_Aim_
Please copy out exactly, and only, the lines between the line with "were 1920x1440 pixels." and the line with "COL = scene.collection", both included. Pictures are to be omitted.

_Data entries_
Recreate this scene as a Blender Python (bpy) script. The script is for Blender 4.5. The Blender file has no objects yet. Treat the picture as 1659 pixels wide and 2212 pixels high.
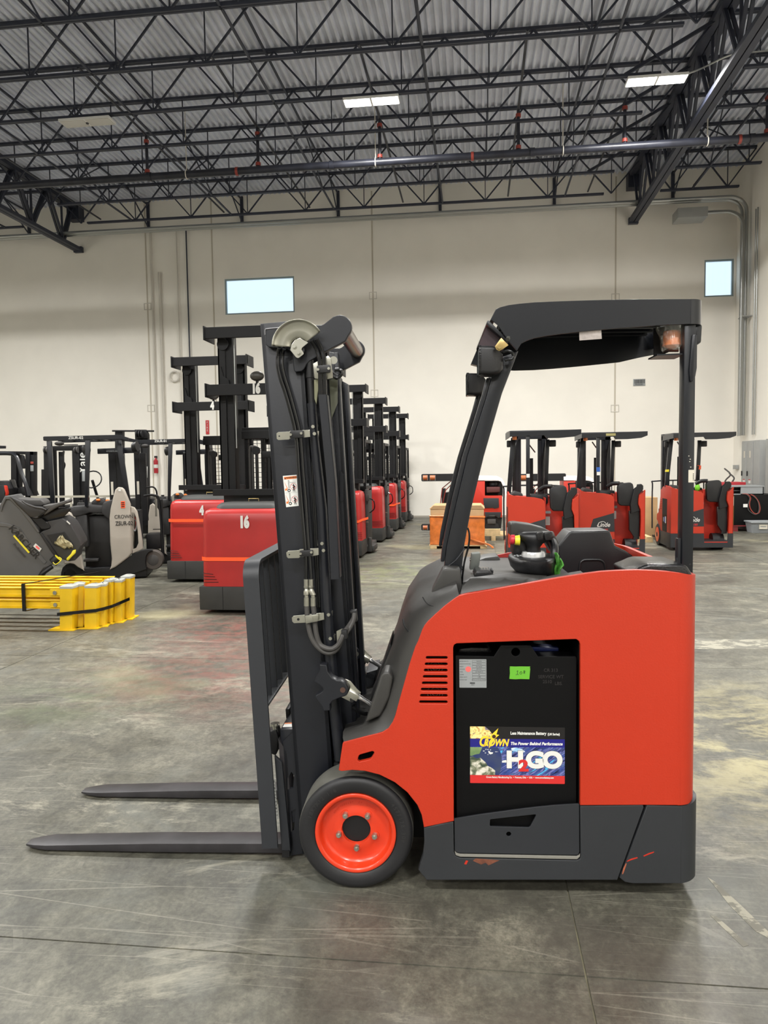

---

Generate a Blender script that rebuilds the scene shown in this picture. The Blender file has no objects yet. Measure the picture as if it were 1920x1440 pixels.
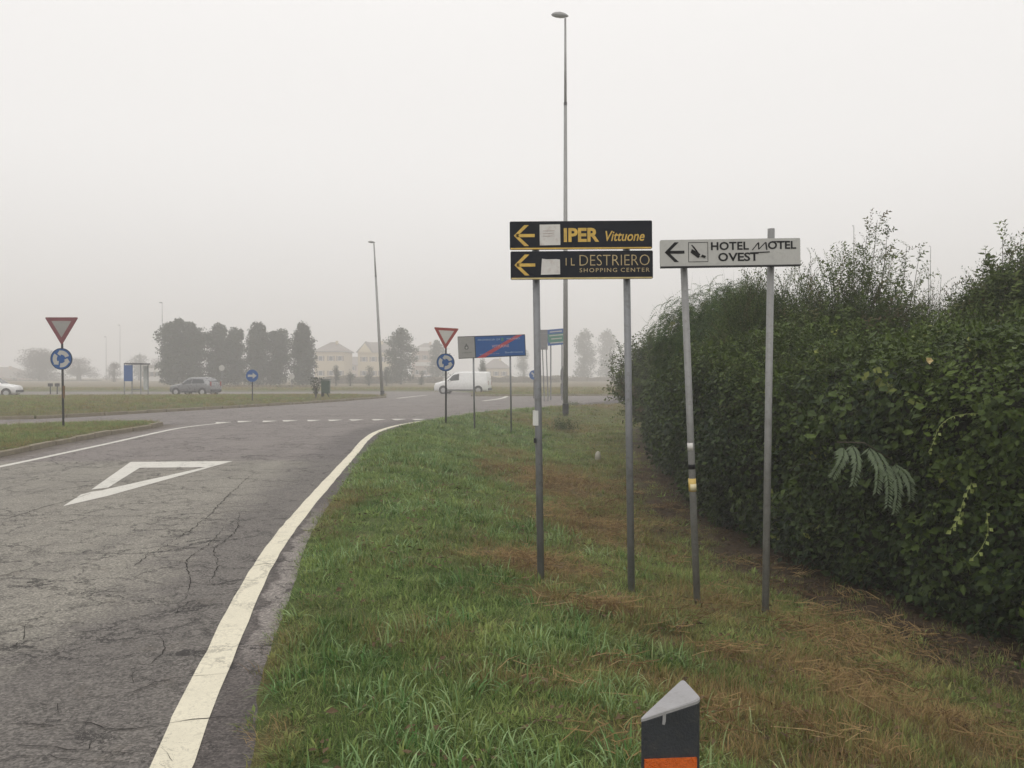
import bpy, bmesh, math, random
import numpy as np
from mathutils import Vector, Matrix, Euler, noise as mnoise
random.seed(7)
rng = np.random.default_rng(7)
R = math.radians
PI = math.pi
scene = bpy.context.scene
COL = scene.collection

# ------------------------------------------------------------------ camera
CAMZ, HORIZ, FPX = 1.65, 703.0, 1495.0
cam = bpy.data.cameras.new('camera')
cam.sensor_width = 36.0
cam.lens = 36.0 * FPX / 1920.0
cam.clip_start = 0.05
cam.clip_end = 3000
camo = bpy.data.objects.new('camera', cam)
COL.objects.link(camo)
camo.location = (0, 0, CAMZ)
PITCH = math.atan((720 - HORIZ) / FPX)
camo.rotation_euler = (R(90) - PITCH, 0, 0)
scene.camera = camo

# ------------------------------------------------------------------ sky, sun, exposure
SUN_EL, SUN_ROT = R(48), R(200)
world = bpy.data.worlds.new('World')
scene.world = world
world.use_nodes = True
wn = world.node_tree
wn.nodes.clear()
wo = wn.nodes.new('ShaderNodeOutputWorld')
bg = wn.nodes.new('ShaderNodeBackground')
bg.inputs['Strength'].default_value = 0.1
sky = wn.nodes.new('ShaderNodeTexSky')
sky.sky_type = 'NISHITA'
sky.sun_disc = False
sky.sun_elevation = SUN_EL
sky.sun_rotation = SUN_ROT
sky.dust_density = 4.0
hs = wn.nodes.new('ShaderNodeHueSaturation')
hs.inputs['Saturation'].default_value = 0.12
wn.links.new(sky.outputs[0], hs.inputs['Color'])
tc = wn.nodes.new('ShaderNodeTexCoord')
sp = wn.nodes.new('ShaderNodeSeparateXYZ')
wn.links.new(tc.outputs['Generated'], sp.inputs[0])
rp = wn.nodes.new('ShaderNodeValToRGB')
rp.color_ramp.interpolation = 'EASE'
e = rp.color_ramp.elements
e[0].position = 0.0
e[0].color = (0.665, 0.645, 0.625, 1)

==

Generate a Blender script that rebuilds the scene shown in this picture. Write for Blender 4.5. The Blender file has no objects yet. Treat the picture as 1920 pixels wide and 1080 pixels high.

_Task result_
Generate a Blender script that rebuilds the scene shown in this picture. The Blender file has no objects yet. Measure the picture as if it were 1920x1440 pixels.
import bpy, bmesh, math, random
import numpy as np
from mathutils import Vector, Matrix, Euler, noise as mnoise
random.seed(7)
rng = np.random.default_rng(7)
R = math.radians
PI = math.pi
scene = bpy.context.scene
COL = scene.collection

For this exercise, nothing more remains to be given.